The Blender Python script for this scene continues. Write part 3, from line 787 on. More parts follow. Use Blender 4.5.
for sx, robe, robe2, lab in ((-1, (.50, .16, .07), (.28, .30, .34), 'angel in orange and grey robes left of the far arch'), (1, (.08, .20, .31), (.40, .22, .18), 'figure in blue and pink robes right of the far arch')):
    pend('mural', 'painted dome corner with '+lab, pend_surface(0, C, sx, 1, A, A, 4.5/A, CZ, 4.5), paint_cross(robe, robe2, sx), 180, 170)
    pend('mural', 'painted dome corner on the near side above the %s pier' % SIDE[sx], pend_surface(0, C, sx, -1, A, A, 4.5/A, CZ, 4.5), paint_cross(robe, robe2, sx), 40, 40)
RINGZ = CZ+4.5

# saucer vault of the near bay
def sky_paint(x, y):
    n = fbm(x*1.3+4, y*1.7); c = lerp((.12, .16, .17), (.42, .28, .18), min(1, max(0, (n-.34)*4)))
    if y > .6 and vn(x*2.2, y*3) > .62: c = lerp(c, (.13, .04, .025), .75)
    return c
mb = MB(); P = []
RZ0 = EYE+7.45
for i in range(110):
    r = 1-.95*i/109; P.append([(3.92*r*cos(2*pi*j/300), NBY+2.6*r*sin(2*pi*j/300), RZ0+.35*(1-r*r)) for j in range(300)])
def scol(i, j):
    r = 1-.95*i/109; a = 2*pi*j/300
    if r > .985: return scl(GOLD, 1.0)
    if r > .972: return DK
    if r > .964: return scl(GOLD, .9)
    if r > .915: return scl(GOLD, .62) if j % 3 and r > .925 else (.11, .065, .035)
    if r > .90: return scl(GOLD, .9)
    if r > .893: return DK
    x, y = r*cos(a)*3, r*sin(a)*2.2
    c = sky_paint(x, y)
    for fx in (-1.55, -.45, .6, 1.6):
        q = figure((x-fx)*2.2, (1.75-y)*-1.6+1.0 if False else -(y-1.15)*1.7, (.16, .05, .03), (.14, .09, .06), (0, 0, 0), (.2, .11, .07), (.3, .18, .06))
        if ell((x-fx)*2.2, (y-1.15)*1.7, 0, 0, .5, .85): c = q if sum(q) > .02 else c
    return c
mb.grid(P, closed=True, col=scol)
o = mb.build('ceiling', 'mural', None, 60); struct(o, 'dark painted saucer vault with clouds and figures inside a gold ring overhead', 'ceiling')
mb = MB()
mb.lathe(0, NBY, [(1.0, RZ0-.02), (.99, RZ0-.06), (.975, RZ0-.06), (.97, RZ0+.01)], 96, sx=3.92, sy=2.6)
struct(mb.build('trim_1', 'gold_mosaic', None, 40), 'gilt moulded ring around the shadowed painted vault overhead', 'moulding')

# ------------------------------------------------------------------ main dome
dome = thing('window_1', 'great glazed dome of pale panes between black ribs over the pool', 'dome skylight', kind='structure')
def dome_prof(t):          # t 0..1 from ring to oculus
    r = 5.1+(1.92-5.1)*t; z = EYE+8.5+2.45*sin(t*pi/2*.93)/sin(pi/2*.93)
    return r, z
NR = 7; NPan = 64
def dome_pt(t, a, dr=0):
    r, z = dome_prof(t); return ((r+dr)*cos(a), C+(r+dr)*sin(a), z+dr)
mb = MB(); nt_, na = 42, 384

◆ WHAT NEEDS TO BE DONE
Extract all of the data shown above and repeat it verbatim.

◆ EXERCISE SOLUTION
The Blender Python script for this scene continues. Write part 3, from line 787 on. More parts follow. Use Blender 4.5.
for sx, robe, robe2, lab in ((-1, (.50, .16, .07), (.28, .30, .34), 'angel in orange and grey robes left of the far arch'), (1, (.08, .20, .31), (.40, .22, .18), 'figure in blue and pink robes right of the far arch')):
    pend('mural', 'painted dome corner with '+lab, pend_surface(0, C, sx, 1, A, A, 4.5/A, CZ, 4.5), paint_cross(robe, robe2, sx), 180, 170)
    pend('mural', 'painted dome corner on the near side above the %s pier' % SIDE[sx], pend_surface(0, C, sx, -1, A, A, 4.5/A, CZ, 4.5), paint_cross(robe, robe2, sx), 40, 40)
RINGZ = CZ+4.5

# saucer vault of the near bay
def sky_paint(x, y):
    n = fbm(x*1.3+4, y*1.7); c = lerp((.12, .16, .17), (.42, .28, .18), min(1, max(0, (n-.34)*4)))
    if y > .6 and vn(x*2.2, y*3) > .62: c = lerp(c, (.13, .04, .025), .75)
    return c
mb = MB(); P = []
RZ0 = EYE+7.45
for i in range(110):
    r = 1-.95*i/109; P.append([(3.92*r*cos(2*pi*j/300), NBY+2.6*r*sin(2*pi*j/300), RZ0+.35*(1-r*r)) for j in range(300)])
def scol(i, j):
    r = 1-.95*i/109; a = 2*pi*j/300
    if r > .985: return scl(GOLD, 1.0)
    if r > .972: return DK
    if r > .964: return scl(GOLD, .9)
    if r > .915: return scl(GOLD, .62) if j % 3 and r > .925 else (.11, .065, .035)
    if r > .90: return scl(GOLD, .9)
    if r > .893: return DK
    x, y = r*cos(a)*3, r*sin(a)*2.2
    c = sky_paint(x, y)
    for fx in (-1.55, -.45, .6, 1.6):
        q = figure((x-fx)*2.2, (1.75-y)*-1.6+1.0 if False else -(y-1.15)*1.7, (.16, .05, .03), (.14, .09, .06), (0, 0, 0), (.2, .11, .07), (.3, .18, .06))
        if ell((x-fx)*2.2, (y-1.15)*1.7, 0, 0, .5, .85): c = q if sum(q) > .02 else c
    return c
mb.grid(P, closed=True, col=scol)
o = mb.build('ceiling', 'mural', None, 60); struct(o, 'dark painted saucer vault with clouds and figures inside a gold ring overhead', 'ceiling')
mb = MB()
mb.lathe(0, NBY, [(1.0, RZ0-.02), (.99, RZ0-.06), (.975, RZ0-.06), (.97, RZ0+.01)], 96, sx=3.92, sy=2.6)
struct(mb.build('trim_1', 'gold_mosaic', None, 40), 'gilt moulded ring around the shadowed painted vault overhead', 'moulding')

# ------------------------------------------------------------------ main dome
dome = thing('window_1', 'great glazed dome of pale panes between black ribs over the pool', 'dome skylight', kind='structure')
def dome_prof(t):          # t 0..1 from ring to oculus
    r = 5.1+(1.92-5.1)*t; z = EYE+8.5+2.45*sin(t*pi/2*.93)/sin(pi/2*.93)
    return r, z
NR = 7; NPan = 64
def dome_pt(t, a, dr=0):
    r, z = dome_prof(t); return ((r+dr)*cos(a), C+(r+dr)*sin(a), z+dr)
mb = MB(); nt_, na = 42, 384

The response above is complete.